Jeevan Kafle

Advanced dynamic simulation of submarine mass movements


Subaerial and submarine mass flows are very dangerous rapid gravity-driven flows consisting of solid grains mixed with viscous fluid and are very important sediment transport mechanisms. Examples include the huge landslides and debris flows in the coastal and mountain regions, and particle transport in the mountain lakes, rivers and reservoirs. As there are hundreds of mountain rivers, lakes, and several reservoirs for the hydro-electric power generation in the Himalayas, these may severely be hit by the sudden breaking-off of the hanging glaciers, landslides, debris flows and rock-slides, thereby triggering tremendous water waves - called the Mountain Tsunamis, debris and mud flows. Coincident with the submarine mass movements, these events may severely damage environments, water supply and aquatic systems, irrigation canals, and hydro-electric power generating plants. Although landslide and debris flows induced tsunamis and submarine mass movements, and particle-laden flows are extremely destructive natural hazards, these events are still very poorly understood in terms of dimensions, mechanics and phase interactions.

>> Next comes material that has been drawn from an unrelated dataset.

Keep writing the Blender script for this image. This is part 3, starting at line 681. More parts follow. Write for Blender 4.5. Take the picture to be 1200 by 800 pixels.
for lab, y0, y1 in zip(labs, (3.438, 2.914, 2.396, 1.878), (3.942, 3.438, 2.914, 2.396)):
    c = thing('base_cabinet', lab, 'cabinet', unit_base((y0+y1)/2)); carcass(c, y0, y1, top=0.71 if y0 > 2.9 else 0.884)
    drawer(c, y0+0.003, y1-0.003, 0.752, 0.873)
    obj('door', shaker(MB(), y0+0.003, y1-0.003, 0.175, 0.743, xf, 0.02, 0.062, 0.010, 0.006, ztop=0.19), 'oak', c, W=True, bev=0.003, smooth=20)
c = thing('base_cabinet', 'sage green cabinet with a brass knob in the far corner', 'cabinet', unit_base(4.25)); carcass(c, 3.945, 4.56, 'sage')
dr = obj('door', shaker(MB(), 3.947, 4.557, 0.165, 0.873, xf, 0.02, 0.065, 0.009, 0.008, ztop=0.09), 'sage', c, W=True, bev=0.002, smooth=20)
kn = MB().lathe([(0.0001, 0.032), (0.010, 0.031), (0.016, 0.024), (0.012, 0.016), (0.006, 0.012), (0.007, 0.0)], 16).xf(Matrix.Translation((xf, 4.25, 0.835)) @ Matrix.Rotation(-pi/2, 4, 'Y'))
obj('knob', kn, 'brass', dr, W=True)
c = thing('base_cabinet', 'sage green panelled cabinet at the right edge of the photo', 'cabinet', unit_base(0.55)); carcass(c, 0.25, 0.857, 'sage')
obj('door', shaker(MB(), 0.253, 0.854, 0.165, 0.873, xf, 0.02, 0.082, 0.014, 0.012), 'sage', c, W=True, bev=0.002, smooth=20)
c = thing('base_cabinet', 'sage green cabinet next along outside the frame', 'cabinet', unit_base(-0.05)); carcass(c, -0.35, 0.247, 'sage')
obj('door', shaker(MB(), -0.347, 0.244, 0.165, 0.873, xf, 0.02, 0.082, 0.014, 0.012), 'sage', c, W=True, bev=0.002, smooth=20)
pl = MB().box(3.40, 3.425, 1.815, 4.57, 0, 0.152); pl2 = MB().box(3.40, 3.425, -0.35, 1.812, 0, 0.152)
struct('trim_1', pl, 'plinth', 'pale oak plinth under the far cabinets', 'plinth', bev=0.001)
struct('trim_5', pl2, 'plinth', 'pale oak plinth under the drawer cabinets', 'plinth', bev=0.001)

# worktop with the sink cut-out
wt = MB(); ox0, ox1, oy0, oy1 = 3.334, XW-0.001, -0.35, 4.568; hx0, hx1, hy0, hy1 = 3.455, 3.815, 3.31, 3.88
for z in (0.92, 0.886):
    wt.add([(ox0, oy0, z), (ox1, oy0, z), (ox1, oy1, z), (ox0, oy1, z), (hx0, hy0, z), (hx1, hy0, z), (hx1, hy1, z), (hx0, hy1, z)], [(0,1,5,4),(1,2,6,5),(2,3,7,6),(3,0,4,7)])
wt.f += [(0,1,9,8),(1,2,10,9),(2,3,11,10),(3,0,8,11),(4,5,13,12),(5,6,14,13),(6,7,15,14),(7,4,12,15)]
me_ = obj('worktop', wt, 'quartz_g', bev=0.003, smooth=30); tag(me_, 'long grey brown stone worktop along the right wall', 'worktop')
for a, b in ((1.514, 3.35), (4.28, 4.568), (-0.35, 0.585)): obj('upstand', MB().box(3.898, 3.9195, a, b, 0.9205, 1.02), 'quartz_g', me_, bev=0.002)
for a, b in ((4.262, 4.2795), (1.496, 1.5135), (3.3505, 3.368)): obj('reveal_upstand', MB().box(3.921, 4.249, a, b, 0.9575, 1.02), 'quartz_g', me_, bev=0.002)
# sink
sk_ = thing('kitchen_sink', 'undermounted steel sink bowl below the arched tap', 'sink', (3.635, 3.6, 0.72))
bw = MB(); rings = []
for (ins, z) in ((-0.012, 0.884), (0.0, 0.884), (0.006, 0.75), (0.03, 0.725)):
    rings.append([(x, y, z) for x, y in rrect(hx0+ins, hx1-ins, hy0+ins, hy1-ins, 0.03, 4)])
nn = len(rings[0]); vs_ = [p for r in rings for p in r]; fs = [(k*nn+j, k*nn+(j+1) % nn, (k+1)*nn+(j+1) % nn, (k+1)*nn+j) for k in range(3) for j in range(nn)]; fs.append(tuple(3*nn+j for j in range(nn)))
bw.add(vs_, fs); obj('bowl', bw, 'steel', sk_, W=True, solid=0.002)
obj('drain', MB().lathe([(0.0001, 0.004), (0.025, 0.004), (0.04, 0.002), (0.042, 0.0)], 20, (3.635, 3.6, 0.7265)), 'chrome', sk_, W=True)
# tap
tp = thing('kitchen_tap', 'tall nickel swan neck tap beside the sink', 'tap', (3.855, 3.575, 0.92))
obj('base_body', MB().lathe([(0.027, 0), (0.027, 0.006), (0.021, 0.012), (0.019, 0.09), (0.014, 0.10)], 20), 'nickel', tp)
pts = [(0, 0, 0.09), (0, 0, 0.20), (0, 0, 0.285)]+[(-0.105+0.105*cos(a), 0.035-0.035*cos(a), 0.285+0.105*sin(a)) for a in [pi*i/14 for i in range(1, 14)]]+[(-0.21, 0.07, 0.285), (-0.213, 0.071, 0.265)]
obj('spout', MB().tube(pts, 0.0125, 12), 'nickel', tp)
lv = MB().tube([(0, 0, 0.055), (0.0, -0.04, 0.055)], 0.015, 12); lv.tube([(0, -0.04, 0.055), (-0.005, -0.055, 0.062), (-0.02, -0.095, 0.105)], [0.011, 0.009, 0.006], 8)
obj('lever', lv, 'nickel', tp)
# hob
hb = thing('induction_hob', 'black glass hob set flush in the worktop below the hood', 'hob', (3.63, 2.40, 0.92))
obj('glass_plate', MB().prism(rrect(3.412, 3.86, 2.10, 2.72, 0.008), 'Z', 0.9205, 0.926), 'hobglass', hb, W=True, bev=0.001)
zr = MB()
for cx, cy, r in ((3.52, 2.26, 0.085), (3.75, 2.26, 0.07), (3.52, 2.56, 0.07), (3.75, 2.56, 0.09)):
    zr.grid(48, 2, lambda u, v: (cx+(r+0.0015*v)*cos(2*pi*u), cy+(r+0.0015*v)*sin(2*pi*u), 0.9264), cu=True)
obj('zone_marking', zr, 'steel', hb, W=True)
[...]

Here, we focuse on the simultaneous dynamic simulation of three-dimensional and real two-phase subaerial and submarine landslide and debris flow, the resulting tsunami generation and propagation upon debris impact at the reservoir, lakes, rivers and ocean; the subsequent submarine landslide, debris flow, turbidity current and particle transport in the fluid, and the entire analysis of all three types of waves and their complex interactions. Submarine debris flow-obstacle-interactions and the dynamic impacts of submarine debris and surface tsunami in the coastal lines, and the reservoir dams will be investigated in detail. This will be achieved by employing the general two-phase physical-mathematical mass flow model [8] and other relevant models, e.g., [1, 5, 6, 7, 12]. The model equations will be solved numerically by applying the high-resolution shock-capturing numerical scheme [6, 7, 11]. These innovative and unified approaches [9, 10] allow for the adequate modeling of debris induced tsunami and submarine sediment transport.

References:

1 E. D. Fernandez-Nieto, F. Bouchut, D. Bresch, M. J. Castro Diaz, and A. Mangeney. A new Savage-Hutter type model for submarine avalanches and generated tsunami. J. Comput. Phys., 227(16):7720-7754, 2008.

2. A. Foerster, R. G. Ellis, R. Henrich, S. Krastel, and A. J. Kopf. Geotechnical characterization and strain analyses of sediment in the Mauritania Slide Complex, NW-Africa. Mar. Pet. Geol, 27:1175-1189, 2010.

3. P. Heinrich, A. Piatanesi, and H.Hebert. Numerical modelling of tsunami generation and propagation from submarine slumps: The 1998 Papua New Guinea events. Geophys. J. Int., 145:97-111, 2001.

4. J. Kafle. Dynamic Interaction Between a Two-Phase Submarine Landslide and a Fluid Reservoir. M. Phil. Dissertation, Kathmandu University, School of Science, Dhulikhel, Kavre, Nepal, 2014.

5. E. B. Pitman and L. Le. A two-fluid model for avalanche and debris flows. Philos. Trans. R. Soc. A, 363(3):1573-1602, 2005.

6. S. P. Pudasaini, Y. Wang, and K. Hutter. Modelling debris flows down general channels. Nat. Hazards Earth Syst. Sci., 5:799-819, 2005.

7. S. P. Pudasaini and K. Hutter. Avalanche Dynamics: Dynamics of Rapid Flows of Dense Granular Avalanches. Springer, New York, 2007.

8. S. P. Pudasaini. A general two-phase debris flow model. Journal of Geophysical Research, 117:F03010, 2012. doi:10.1029/2011JF002186.

9. S. P. Pudasaini and S. A. Miller. A real two-phase submarine debris flow and tsunami. American Institute of Physics Proceedings, 1479:197-200, 2012.

10. S. P. Pudasaini. Dynamics of submarine debris flow and tsunami. Acta Mechanica, 225(8), 2423-2434, 2014.

11. Y. C. Tai, S. Noelle, J. M. N. T. Gray, and K. Hutter. Shock-capturing and fronttracking methods for granular avalanches. J. Comput. Phys., 175:269-301, 2002.

12. S. Tinti, G. Pagnoni, and F. Zaniboni. The landslides and tsunamis of the 30th of December 2002 in Stromboli analyzed through numerical simulations. Bull. Volcanol., 68:462-470, 2006.

13. R. Weiss, H. M. Fritz, and K. Wuennemann. Hybrid modeling of the mega-tsunami runup in Lituya Bay after half a century. Geophys Res. Lett., 36, 2009. L09602, doi:10.10292009GL037814.